▶ GIVEN TASK: Will you output all of the data below exactly, omitting the images?

····················

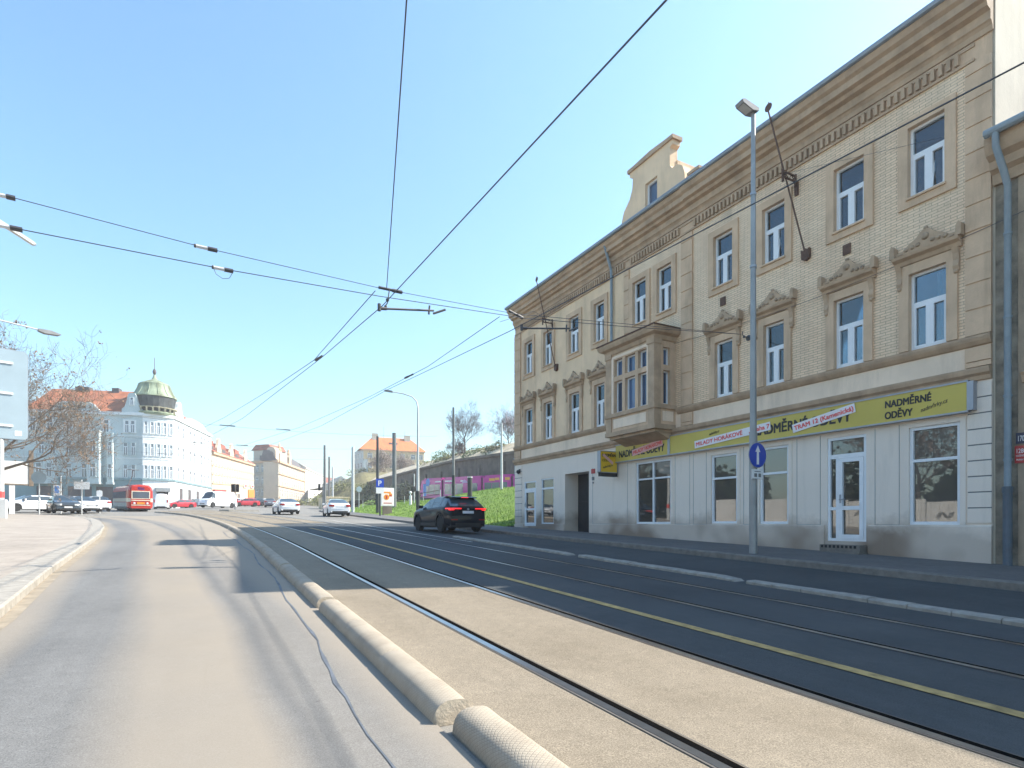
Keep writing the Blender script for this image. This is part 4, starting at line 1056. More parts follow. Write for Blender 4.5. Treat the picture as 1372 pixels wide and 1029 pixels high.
    for e in (-1, 1):
        m = MB(); zp = (.80 if kind == 'suv' else .72 if kind != 'van' else .6) if e == -1 else .40
        ex = e*(L/2+.008)+(0.0 if zp < interp(K['belt'], e*L/2) else -e*.012)
        m.box(min(ex, ex-e*.03), max(ex, ex-e*.03)+.006*e if e > 0 else max(ex, ex-e*.03), -.26, .26, zp, zp+.115); m.build('number_plate', M['plate']).parent = root
        m = MB(); m.prism([(e*(L/2+.015), -.55), (e*(L/2+.015), .55), (e*(L/2-.06), .80), (e*(L/2-.25), .80), (e*(L/2-.25), -.80), (e*(L/2-.06), -.80)], .24, .40 if e < 0 else .36, axis='z'); m.build('bumper_insert', M['clad']).parent = root
    m = MB(); m.box(L/2-.03, L/2+.012, -.42, .42, .50, .60); m.build('grille', M['clad']).parent = root
    # door shut lines and handles
    for s in (-1, 1):
        for p in [K['pill'][0], cd-.22]+([K['pill'][-1]-.02] if len(K['pill']) > 1 else [-1.02] if kind == 'sedan' else []):
            y_ = hw(p)*1.0; m = MB()
            m.add([(p-.006, s*(y_+.003), .38), (p+.006, s*(y_+.003), .38), (p+.006, s*(y_*.99+.004), interp(K['belt'], p)-.05), (p-.006, s*(y_*.99+.004), interp(K['belt'], p)-.05)], [(0, 1, 2, 3)])
            m.build('shut_line', M['dark'], fix=False).parent = root
    m = MB()
    for s in (-1, 1):
        for p in (K['pill'][0]+.16, K['pill'][0]-.78):
            if kind != 'van': m.box(p-.1, p+.1, s*hw(p)*.99-.012, s*hw(p)*.99+.018, interp(K['belt'], p)-.135, interp(K['belt'], p)-.11)
    if m.v: m.build('door_handle', paint_).parent = root
    if kind == 'suv':
        m = MB(); m.prism([(-1.60, 1.515), (-1.0, 1.585), (-1.75, 1.545), (-1.93, 1.50), (-1.90, 1.475)], -.60, .60, axis='n'); m.build('roof_spoiler', paint_).parent = root
        m = MB(); m.box(-1.945, -1.915, -.16, .16, 1.482, 1.502); m.build('brake_light', M['tail_on']).parent = root
        m = MB(); m.lathe([(.001, -.012), (.045, -.012), (.05, 0), (.05, .03)], (-L/2+.005, 0, .985), 14, axis='a'); m.build('emblem', M['alu']).parent = root
        m = MB()
        for s in (-1, 1):
            for w in K['wb']:
                pts = [(w+(arch+.045)*math.cos(math.pi*t/10), Rr+(arch+.045)*math.sin(math.pi*t/10)) for t in range(11)]+[(w+(arch-.005)*math.cos(math.pi*t/10), Rr+(arch-.005)*math.sin(math.pi*t/10)) for t in range(10, -1, -1)]
                m.prism(pts, s*(hw(w)-.02), s*(hw(w)+.012))
            m.box(-.93, .93, s*(W/2-.03)-.02, s*(W/2-.03)+.045, .27, .42)
        m.build('wheel_arch_cladding', M['clad']).parent = root
        for s in (-1, 1): m = MB(); m.box(-L/2-.02, -L/2+.1, min(s*.5, s*.78), max(s*.5, s*.78), .52, .56); m.build('reflector', M['tail']).parent = root
    return root
def gz(x, y, off=.004): return (x, y, g(x, y)+off)
N = R(90)
car('suv', M['p_black'], gz(9.8, 24.7), N+R(1.5), 'parked_suv', 'glossy black hatchback suv with red tail lights lit, in the kerb lane before the house', 'car', None, True)
car('sedan', M['p_white'], gz(6.55, 56.6), N+R(3), 'driving_car', 'white sedan driving away in the middle of the junction', 'car', 'cars in the junction')
car('sedan', M['p_white'], gz(9.9, 50.6), N-R(3), 'driving_car', 'white saloon driving away close to the right kerb', 'car', 'cars in the junction')
car('hatch', M['p_grey'], gz(9.7, 104.5), N-R(8), 'driving_car', 'dull grey hatchback driving away beyond the white sedan', 'car', 'cars in the junction')
car('hatch', M['p_dark'], (-10.2, 58.6, g(-10.2, 58.6)+.1), R(-72), 'parked_car', 'charcoal hatchback parked nose towards the camera at the pavement corner', 'car', 'cars parked at the left corner')
PKC = 'cars parked at the left corner'
car('hatch', M['p_white'], (-13.6, 65.2, g(-13.6, 65.2)+.1), R(208), 'parked_car', 'white hatchback parked left of the charcoal car, nose to the left', 'car', PKC)
car('hatch', M['p_navy'], (-14.6, 68.2, g(-14.6, 68.2)+.1), R(212), 'parked_car', 'dark blue car parked behind the white hatchback on the left', 'car', PKC)
car('sedan', M['p_white'], (-9.9, 64.3, g(-9.9, 64.3)+.1), R(-62), 'parked_car', 'white saloon parked just behind the charcoal car', 'car', PKC)
car('hatch', M['p_white'], (-9.5, 68.6, g(-9.5, 68.6)+.1), R(112), 'parked_car', 'white car with its red tail lamp towards the tram, rearmost in the parked row', 'car', PKC)
FR = 'vehicles before the far buildings'
car('van', M['p_white'], gz(-5.9, 104.0), N, 'parked_van', 'small white van seen from behind beside the red tram', 'van', FR)
car('hatch', M['p_red'], gz(-3.6, 110.6), R(205), 'parked_car', 'long low red car below the pale corner building', 'car', FR)
car('hatch', M['p_navy'], gz(-1.7, 121.5), R(215), 'parked_car', 'dark blue car standing between the red car and the white van', 'car', FR)
car('van', M['p_white'], gz(1.6, 92.0), R(222), 'driving_van', 'white delivery van with dark windscreen turning in the junction', 'van', FR)
car('hatch', M['p_white'], gz(4.4, 117.5), R(200), 'parked_car', 'white car right behind the white delivery van', 'car', FR)
car('hatch', M['p_red'], gz(6.3, 111.0), R(190), 'parked_car', 'crimson car behind the traffic light island', 'car', FR)
car('hatch', M['p_dark'], gz(8.0, 118.0), R(195), 'parked_car', 'dark car just right of the crimson car', 'car', FR)
car('sedan', M['p_white'], gz(10.2, 125.0), R(195), 'parked_car', 'white car below the orange shop front', 'car', FR)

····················

▶ TASK ANSWER:
Keep writing the Blender script for this image. This is part 4, starting at line 1056. More parts follow. Write for Blender 4.5. Treat the picture as 1372 pixels wide and 1029 pixels high.
    for e in (-1, 1):
        m = MB(); zp = (.80 if kind == 'suv' else .72 if kind != 'van' else .6) if e == -1 else .40
        ex = e*(L/2+.008)+(0.0 if zp < interp(K['belt'], e*L/2) else -e*.012)
        m.box(min(ex, ex-e*.03), max(ex, ex-e*.03)+.006*e if e > 0 else max(ex, ex-e*.03), -.26, .26, zp, zp+.115); m.build('number_plate', M['plate']).parent = root
        m = MB(); m.prism([(e*(L/2+.015), -.55), (e*(L/2+.015), .55), (e*(L/2-.06), .80), (e*(L/2-.25), .80), (e*(L/2-.25), -.80), (e*(L/2-.06), -.80)], .24, .40 if e < 0 else .36, axis='z'); m.build('bumper_insert', M['clad']).parent = root
    m = MB(); m.box(L/2-.03, L/2+.012, -.42, .42, .50, .60); m.build('grille', M['clad']).parent = root
    # door shut lines and handles
    for s in (-1, 1):
        for p in [K['pill'][0], cd-.22]+([K['pill'][-1]-.02] if len(K['pill']) > 1 else [-1.02] if kind == 'sedan' else []):
            y_ = hw(p)*1.0; m = MB()
            m.add([(p-.006, s*(y_+.003), .38), (p+.006, s*(y_+.003), .38), (p+.006, s*(y_*.99+.004), interp(K['belt'], p)-.05), (p-.006, s*(y_*.99+.004), interp(K['belt'], p)-.05)], [(0, 1, 2, 3)])
            m.build('shut_line', M['dark'], fix=False).parent = root
    m = MB()
    for s in (-1, 1):
        for p in (K['pill'][0]+.16, K['pill'][0]-.78):
            if kind != 'van': m.box(p-.1, p+.1, s*hw(p)*.99-.012, s*hw(p)*.99+.018, interp(K['belt'], p)-.135, interp(K['belt'], p)-.11)
    if m.v: m.build('door_handle', paint_).parent = root
    if kind == 'suv':
        m = MB(); m.prism([(-1.60, 1.515), (-1.0, 1.585), (-1.75, 1.545), (-1.93, 1.50), (-1.90, 1.475)], -.60, .60, axis='n'); m.build('roof_spoiler', paint_).parent = root
        m = MB(); m.box(-1.945, -1.915, -.16, .16, 1.482, 1.502); m.build('brake_light', M['tail_on']).parent = root
        m = MB(); m.lathe([(.001, -.012), (.045, -.012), (.05, 0), (.05, .03)], (-L/2+.005, 0, .985), 14, axis='a'); m.build('emblem', M['alu']).parent = root
        m = MB()
        for s in (-1, 1):
            for w in K['wb']:
                pts = [(w+(arch+.045)*math.cos(math.pi*t/10), Rr+(arch+.045)*math.sin(math.pi*t/10)) for t in range(11)]+[(w+(arch-.005)*math.cos(math.pi*t/10), Rr+(arch-.005)*math.sin(math.pi*t/10)) for t in range(10, -1, -1)]
                m.prism(pts, s*(hw(w)-.02), s*(hw(w)+.012))
            m.box(-.93, .93, s*(W/2-.03)-.02, s*(W/2-.03)+.045, .27, .42)
        m.build('wheel_arch_cladding', M['clad']).parent = root
        for s in (-1, 1): m = MB(); m.box(-L/2-.02, -L/2+.1, min(s*.5, s*.78), max(s*.5, s*.78), .52, .56); m.build('reflector', M['tail']).parent = root
    return root
def gz(x, y, off=.004): return (x, y, g(x, y)+off)
N = R(90)
car('suv', M['p_black'], gz(9.8, 24.7), N+R(1.5), 'parked_suv', 'glossy black hatchback suv with red tail lights lit, in the kerb lane before the house', 'car', None, True)
car('sedan', M['p_white'], gz(6.55, 56.6), N+R(3), 'driving_car', 'white sedan driving away in the middle of the junction', 'car', 'cars in the junction')
car('sedan', M['p_white'], gz(9.9, 50.6), N-R(3), 'driving_car', 'white saloon driving away close to the right kerb', 'car', 'cars in the junction')
car('hatch', M['p_grey'], gz(9.7, 104.5), N-R(8), 'driving_car', 'dull grey hatchback driving away beyond the white sedan', 'car', 'cars in the junction')
car('hatch', M['p_dark'], (-10.2, 58.6, g(-10.2, 58.6)+.1), R(-72), 'parked_car', 'charcoal hatchback parked nose towards the camera at the pavement corner', 'car', 'cars parked at the left corner')
PKC = 'cars parked at the left corner'
car('hatch', M['p_white'], (-13.6, 65.2, g(-13.6, 65.2)+.1), R(208), 'parked_car', 'white hatchback parked left of the charcoal car, nose to the left', 'car', PKC)
car('hatch', M['p_navy'], (-14.6, 68.2, g(-14.6, 68.2)+.1), R(212), 'parked_car', 'dark blue car parked behind the white hatchback on the left', 'car', PKC)
car('sedan', M['p_white'], (-9.9, 64.3, g(-9.9, 64.3)+.1), R(-62), 'parked_car', 'white saloon parked just behind the charcoal car', 'car', PKC)
car('hatch', M['p_white'], (-9.5, 68.6, g(-9.5, 68.6)+.1), R(112), 'parked_car', 'white car with its red tail lamp towards the tram, rearmost in the parked row', 'car', PKC)
FR = 'vehicles before the far buildings'
car('van', M['p_white'], gz(-5.9, 104.0), N, 'parked_van', 'small white van seen from behind beside the red tram', 'van', FR)
car('hatch', M['p_red'], gz(-3.6, 110.6), R(205), 'parked_car', 'long low red car below the pale corner building', 'car', FR)
car('hatch', M['p_navy'], gz(-1.7, 121.5), R(215), 'parked_car', 'dark blue car standing between the red car and the white van', 'car', FR)
car('van', M['p_white'], gz(1.6, 92.0), R(222), 'driving_van', 'white delivery van with dark windscreen turning in the junction', 'van', FR)
car('hatch', M['p_white'], gz(4.4, 117.5), R(200), 'parked_car', 'white car right behind the white delivery van', 'car', FR)
car('hatch', M['p_red'], gz(6.3, 111.0), R(190), 'parked_car', 'crimson car behind the traffic light island', 'car', FR)
car('hatch', M['p_dark'], gz(8.0, 118.0), R(195), 'parked_car', 'dark car just right of the crimson car', 'car', FR)
car('sedan', M['p_white'], gz(10.2, 125.0), R(195), 'parked_car', 'white car below the orange shop front', 'car', FR)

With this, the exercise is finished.